TASK STATEMENT. Count the lines below that contain the word "this", and reply with that number alone.

COLLECTED DATA.
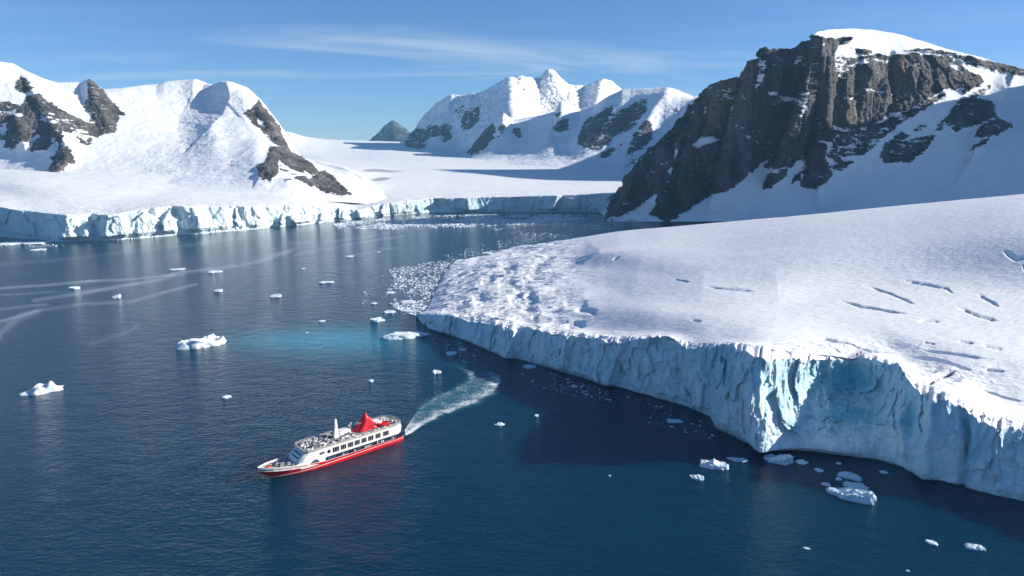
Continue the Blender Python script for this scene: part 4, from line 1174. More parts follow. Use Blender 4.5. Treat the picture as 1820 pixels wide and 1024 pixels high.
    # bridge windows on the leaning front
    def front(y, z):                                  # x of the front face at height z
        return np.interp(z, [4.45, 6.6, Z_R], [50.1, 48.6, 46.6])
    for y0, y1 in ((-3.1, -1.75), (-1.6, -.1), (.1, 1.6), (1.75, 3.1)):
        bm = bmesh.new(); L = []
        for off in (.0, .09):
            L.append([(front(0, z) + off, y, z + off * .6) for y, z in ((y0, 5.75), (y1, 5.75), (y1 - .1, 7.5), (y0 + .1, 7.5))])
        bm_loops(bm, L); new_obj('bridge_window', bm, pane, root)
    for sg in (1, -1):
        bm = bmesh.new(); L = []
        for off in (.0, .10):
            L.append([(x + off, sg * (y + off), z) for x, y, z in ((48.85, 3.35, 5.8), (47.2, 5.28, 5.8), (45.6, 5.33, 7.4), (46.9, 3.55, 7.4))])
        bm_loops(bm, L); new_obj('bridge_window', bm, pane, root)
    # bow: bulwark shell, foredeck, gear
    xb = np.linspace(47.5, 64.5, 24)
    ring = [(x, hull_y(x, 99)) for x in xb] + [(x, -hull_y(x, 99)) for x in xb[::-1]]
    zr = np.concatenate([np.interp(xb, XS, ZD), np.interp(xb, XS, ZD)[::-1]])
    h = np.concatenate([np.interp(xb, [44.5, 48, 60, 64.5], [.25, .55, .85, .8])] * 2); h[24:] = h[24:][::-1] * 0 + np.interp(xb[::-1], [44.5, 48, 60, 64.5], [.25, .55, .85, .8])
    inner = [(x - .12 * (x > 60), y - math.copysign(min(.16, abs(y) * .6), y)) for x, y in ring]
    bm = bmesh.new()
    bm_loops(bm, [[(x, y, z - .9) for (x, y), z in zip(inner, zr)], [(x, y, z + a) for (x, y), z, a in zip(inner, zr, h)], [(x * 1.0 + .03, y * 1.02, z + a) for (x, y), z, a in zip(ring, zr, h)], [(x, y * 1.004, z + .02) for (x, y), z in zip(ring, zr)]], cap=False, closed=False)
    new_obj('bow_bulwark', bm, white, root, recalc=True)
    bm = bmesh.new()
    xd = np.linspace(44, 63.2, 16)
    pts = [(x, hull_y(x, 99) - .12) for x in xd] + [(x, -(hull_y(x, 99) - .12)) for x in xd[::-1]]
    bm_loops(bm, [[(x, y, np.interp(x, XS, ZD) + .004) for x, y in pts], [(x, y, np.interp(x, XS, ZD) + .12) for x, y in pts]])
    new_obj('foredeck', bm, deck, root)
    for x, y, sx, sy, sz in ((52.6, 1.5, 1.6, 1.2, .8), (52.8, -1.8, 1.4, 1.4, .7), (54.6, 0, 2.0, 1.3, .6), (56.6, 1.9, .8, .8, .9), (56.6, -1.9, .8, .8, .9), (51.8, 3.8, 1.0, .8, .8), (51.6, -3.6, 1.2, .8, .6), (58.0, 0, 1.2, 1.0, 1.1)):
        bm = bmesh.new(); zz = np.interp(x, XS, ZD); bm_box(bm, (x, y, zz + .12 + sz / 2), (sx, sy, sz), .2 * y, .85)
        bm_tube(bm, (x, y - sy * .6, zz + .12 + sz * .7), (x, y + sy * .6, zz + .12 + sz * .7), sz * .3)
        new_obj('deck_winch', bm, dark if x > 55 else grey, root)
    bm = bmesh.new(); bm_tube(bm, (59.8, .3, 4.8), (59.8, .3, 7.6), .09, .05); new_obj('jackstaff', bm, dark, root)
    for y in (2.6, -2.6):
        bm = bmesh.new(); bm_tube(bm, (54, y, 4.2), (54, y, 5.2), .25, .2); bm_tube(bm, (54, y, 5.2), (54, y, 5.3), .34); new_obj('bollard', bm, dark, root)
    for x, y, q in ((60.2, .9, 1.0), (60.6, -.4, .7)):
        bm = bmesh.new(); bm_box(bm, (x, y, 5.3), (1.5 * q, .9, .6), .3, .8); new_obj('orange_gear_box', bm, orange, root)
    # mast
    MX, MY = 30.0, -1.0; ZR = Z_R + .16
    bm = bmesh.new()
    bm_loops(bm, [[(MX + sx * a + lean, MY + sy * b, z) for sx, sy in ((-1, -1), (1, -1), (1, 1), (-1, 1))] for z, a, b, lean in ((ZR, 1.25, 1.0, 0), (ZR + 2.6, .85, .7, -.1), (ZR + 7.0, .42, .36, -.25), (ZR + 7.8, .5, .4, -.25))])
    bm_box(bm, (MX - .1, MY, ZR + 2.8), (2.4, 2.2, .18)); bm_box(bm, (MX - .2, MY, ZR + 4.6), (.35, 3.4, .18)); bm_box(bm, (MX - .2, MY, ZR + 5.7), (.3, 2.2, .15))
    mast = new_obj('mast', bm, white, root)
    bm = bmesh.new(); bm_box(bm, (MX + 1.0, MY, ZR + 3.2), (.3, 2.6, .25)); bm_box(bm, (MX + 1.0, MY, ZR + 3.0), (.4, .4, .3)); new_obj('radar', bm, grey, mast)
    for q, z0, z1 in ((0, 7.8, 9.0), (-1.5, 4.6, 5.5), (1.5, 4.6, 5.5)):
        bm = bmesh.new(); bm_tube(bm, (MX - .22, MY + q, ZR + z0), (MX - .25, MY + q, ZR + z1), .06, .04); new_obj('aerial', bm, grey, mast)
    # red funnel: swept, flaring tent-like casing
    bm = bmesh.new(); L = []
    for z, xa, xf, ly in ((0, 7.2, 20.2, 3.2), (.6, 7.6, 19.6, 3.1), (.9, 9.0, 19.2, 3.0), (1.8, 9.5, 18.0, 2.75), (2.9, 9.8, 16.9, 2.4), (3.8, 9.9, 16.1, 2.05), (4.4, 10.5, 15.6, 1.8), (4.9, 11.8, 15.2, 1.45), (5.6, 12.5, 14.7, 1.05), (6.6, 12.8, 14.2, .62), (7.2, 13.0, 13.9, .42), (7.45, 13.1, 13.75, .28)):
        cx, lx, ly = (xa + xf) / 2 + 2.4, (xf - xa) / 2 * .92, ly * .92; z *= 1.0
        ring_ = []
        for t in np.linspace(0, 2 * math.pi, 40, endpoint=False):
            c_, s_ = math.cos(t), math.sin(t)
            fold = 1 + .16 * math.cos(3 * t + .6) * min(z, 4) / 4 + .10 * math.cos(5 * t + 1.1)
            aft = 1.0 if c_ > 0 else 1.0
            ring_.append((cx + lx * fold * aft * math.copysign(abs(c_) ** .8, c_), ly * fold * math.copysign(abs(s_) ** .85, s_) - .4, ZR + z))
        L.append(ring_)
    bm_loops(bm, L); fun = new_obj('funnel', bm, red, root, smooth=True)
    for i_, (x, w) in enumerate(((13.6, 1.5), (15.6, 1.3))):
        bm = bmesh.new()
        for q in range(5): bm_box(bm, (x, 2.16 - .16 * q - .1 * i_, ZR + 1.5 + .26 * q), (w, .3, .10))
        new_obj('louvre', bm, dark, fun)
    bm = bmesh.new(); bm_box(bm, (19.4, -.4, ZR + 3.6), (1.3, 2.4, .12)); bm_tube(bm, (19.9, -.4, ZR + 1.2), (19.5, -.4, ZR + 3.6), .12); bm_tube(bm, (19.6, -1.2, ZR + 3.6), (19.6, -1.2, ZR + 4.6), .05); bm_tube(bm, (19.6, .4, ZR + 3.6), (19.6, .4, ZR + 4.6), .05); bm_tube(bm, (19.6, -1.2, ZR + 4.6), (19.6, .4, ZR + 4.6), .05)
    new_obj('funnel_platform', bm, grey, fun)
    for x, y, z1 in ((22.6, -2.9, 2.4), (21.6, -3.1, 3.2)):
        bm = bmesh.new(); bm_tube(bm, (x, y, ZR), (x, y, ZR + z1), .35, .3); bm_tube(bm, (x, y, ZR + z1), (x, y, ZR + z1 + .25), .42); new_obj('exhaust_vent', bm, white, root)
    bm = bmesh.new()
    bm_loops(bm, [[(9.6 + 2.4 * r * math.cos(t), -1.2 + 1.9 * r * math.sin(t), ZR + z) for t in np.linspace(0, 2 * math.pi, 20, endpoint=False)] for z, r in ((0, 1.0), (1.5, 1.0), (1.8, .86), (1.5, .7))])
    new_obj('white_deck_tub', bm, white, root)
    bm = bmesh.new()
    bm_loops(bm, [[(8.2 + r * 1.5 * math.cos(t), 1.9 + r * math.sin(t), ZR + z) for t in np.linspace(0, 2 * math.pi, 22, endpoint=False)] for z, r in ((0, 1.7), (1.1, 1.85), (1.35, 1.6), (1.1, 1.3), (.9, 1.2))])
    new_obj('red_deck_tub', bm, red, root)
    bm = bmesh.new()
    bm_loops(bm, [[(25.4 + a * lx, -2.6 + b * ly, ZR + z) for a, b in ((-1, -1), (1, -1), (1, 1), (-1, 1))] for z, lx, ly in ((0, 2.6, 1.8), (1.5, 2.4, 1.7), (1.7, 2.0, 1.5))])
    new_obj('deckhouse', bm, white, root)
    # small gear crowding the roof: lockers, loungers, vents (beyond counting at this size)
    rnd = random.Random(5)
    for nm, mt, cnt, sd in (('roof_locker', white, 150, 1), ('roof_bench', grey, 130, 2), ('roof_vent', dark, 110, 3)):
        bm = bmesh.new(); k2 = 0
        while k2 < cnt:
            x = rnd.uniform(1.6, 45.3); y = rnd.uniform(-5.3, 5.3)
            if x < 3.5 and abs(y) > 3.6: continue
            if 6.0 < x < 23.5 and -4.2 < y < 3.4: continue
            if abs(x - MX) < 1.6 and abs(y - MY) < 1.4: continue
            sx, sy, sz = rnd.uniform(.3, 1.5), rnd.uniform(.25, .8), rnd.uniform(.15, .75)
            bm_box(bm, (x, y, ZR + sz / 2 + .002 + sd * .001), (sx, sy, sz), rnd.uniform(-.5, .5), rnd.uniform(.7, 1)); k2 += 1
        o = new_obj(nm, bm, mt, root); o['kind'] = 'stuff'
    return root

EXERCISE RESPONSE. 2